Ситуация в основной части церкви выглядит еще более странно. В 1852 году сэр Роберт Пиль, немногословный сын индустриального Ланкашира, появился в северном трансепте, одетый в римскую тогу. К тому времени, когда к нему присоединились Дизраэли и Гладстон, эта традиция безнадежно устарела, но неловкость из-за современной одежды оставалась, и потому оба государственных мужа задрапированы в рыцарскую (или академическую) мантию, придающую им псевдоклассический вид.
Эти памятники представляют собой фигуры на пьедесталах и помещены перед опорами аркад. Их расположили так из-за недостатка места, абсолютно не считаясь с отсутствием гармонии с архитектурным окружением. Эти государственные деятели стоят в боковых нефах, как посетители: в отличие от более ранних памятников, они не включены в интерьер. Замысел, стиль и расположение этих статуй вновь заставляют вспомнить, что скульптура — не вспомогательное, а вполне самостоятельное искусство. Пластическое искусство утвердило свою самодостаточность перед средневековыми традициями даже в средневековом здании.
В исторической перспективе обнаруживается некоторый парадокс, присущий приверженцам романтического и викторианского стиля: античность им ближе, чем Средневековье. Мэтью Арнольд упрекает в неточности «Историю мира» сэра Уолтера Рэли, сверяя его с Фукидидом, который кажется более современным, чем современные книги. Уильям Хэзлитт противопоставляет архаичную тьму Средневековья «блестящим и четко определенным периодам Древних Греции и Рима». Оскар Уайльд заявлял: «Всем современным в нашей жизни мы обязаны античным грекам. А всеми анахронизмами — Средневековью». А в аббатстве скульптура классическая в самом прямом смысле выглядит более современной, чем средневековая.
Но в те времена находила понимание и другая идея: классический стиль принадлежит прошлому, а готика более близка современному, романтическому духу. Винкельман заметил, что искусство античной Греции во всех его проявлениях, от литературы до скульптуры, отмечено «благородной простотой и величием спокойствия». Этот взгляд обсуждали, разделяли или пересматривали многие, но прежде всего следует обратить внимание на Августа фон Шлегеля, чьи «Лекции о драматическом искусстве» (1807) получили большой отклик в Британии. Ваяние является самым выдающимся из древних искусств, утверждает Шлегель, а музыка — величайшее из искусств современности. Сама греческая трагедия подчинена законам пластики, в то время как современное искусство любого рода имеет характер романтический, взволнованный и живописный. Он пишет: «Дух древнего искусства и поэзии пластичен, а современного живописен». Шлегель добавляет и относительно архитектуры: «Заметьте, Пантеон не более отличается от Вестминстерского аббатства или собора Святого Стефана в Вене, чем пьеса Софокла от пьесы Шекспира».
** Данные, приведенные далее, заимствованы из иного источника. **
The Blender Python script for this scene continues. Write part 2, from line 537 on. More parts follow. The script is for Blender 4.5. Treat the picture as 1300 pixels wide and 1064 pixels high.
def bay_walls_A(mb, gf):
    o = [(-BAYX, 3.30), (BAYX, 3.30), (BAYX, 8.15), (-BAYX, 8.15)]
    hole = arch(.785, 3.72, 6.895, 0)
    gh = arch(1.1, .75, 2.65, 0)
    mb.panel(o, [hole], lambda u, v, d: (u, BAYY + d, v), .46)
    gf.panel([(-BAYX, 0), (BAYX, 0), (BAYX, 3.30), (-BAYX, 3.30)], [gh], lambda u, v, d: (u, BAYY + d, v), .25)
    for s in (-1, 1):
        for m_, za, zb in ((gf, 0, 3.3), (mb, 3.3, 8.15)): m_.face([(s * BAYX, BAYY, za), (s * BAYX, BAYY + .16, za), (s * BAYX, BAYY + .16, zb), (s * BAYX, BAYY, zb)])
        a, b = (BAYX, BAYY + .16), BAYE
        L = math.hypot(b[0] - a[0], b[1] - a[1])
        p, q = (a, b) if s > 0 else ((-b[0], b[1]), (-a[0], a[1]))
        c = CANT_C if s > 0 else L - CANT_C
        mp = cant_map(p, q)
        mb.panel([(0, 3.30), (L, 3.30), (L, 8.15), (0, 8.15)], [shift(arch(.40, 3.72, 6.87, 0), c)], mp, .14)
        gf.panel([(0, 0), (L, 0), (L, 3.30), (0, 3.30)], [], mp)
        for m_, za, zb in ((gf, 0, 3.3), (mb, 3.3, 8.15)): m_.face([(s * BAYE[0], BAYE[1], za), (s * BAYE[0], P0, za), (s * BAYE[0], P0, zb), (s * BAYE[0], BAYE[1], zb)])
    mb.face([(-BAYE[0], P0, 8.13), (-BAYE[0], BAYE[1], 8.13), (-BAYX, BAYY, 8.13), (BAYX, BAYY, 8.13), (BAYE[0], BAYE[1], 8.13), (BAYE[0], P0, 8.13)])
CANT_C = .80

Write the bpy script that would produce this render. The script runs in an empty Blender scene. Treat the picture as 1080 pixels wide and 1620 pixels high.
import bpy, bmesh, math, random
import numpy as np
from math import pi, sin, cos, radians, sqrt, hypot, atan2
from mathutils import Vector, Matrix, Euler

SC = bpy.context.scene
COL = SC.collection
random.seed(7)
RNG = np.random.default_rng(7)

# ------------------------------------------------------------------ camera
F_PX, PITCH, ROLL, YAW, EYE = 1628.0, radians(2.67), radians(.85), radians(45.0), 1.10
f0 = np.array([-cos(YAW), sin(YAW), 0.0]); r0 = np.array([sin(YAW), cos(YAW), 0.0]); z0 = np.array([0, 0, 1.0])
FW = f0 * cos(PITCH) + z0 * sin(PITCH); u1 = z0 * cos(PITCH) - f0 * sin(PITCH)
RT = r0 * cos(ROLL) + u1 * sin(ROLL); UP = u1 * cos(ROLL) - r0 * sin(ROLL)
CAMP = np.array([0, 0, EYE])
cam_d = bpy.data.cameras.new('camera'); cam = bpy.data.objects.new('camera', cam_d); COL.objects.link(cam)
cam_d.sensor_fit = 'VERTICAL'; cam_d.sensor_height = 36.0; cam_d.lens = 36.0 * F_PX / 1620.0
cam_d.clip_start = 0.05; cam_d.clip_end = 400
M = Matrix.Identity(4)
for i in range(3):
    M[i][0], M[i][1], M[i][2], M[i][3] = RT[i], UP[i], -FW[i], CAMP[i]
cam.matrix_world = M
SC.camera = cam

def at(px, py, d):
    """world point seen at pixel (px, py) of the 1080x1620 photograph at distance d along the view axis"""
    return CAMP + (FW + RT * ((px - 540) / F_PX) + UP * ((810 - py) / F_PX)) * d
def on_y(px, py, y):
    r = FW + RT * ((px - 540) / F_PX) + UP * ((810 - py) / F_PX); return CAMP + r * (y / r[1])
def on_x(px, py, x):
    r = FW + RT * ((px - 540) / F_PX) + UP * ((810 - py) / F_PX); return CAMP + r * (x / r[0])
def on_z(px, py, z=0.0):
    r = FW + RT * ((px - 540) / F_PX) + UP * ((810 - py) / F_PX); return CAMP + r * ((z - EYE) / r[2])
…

Современно ли Вестминстерское аббатство? Возможно, трудно сказать однозначно, но при такой аргументации готические формы аббатства ближе к современности, чем классические настолько же, насколько Шекспир нам ближе, чем Софокл. Генри Джеймс, рассказывая о похоронах Браунинга в Углу поэтов, замечал, что это был тот самый случай, когда вполне можно было проникнуться «неукротимым стремлением усопшего смотреть на жизнь в искаженном свете разноцветных лучей». Он намекал на стихи Браунинга, в современное звучание которых неизменно врывался свет высоких церковных витражей. В романтическом мечтательном порыве Рескин в середине XIX века доказывал, что именно готическая архитектура является лучшим и наиболее функциональным стилем для современности: в викторианскую эпоху необходимо следовать архитектурным формам Вероны XIV века не только из эстетических соображений, но и ради практической целесообразности; сводчатая арка прочнее, чем горизонтальный архитрав. Тем не менее, в действительности Рескин был недостаточно последователен, утверждая, что форма должна быть функциональной: железнодорожный вокзал и дворец Кристал-Пэлас, построенные из стекла и железа, наполняли его яростью. Рескин ненавидел здания эпохи Ренессанса, а еще больше — барочные постройки (барокко он вообще считал симптомом морального разложения); третий том «Камней Венеции», его лучшей работы по архитектуре, представляет собой бесконечную уничижительную филиппику в адрес этих архитектурных стилей. С удивительной неуместностью Рескин увековечен в аббатстве бронзовым медальоном, развернутым таким образом, что он обречен вечно смотреть прямо на шедевр барокко — памятник герцогу Аргайлу.